The merging of online and in-store customer experience is a theme that has seemingly been on the horizon for years but is now recognized as an immediate necessity in the evolution of CX. The novelty of shopping online has long since passed, and customers today are far more likely to place in-store and online customer experience on the same grading scale. Retail has already encountered this hurdle head-on, and a recent report from IRI notes that CPG is the next industry that must quickly transition to a market in which the line between in-store and online shopping is becoming increasingly blurry.
 
The report, “Build, Drive and Earn E-commerce Growth for Retail Success,” notes that regardless of where the actual purchase occurs, 76 percent of shopping trips begin online.

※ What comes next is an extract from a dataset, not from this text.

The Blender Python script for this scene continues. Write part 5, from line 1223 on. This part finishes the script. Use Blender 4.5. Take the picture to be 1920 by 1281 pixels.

To tap into this potential for engagement, IRI says that building a strong online presence is key.
 
“Best-in-class e-tailers follow a very specific approach to building their retail presence,” added Susan Viamari, vice president of Thought Leadership for IRI. “They have visibility all along the path to purchase, so they know how consumers go about their online search — what makes them tick: product attributes, price/value messaging and so forth — and they need to use these insights to optimize their online presence and supporting marketing programs accordingly.”
 
Like most things in marketing, strong online engagement begins with an understanding of consumer preferences. Beyond crafting a digital interface that displays the information that customers want, CPG retailers looking to bolster online engagement must be able to zoom out and understand how customers move from site to site as well. Brands can never count on customers to actively seek out messaging and instead must predict where customers will visit—and how they will get there—to make the most efficient use of online marketing resources.
 
Sound familiar? These principles parallel long-standing traditional marketing principles, reinterpreted for a 2017 digital shopper.
 
Finally, the report advises, brands need to look beyond outdated metrics, and look at every online page view not only as a potential sales conversion but as a driver of awareness and potential opportunity for future growth, whether online or in-store.
 
Online shopping has proven to be able to coexist with time-tested brick-and-mortar stores, and brands must now examine how they can best tackle both at the same time to create a multi-pronged marketing strategy.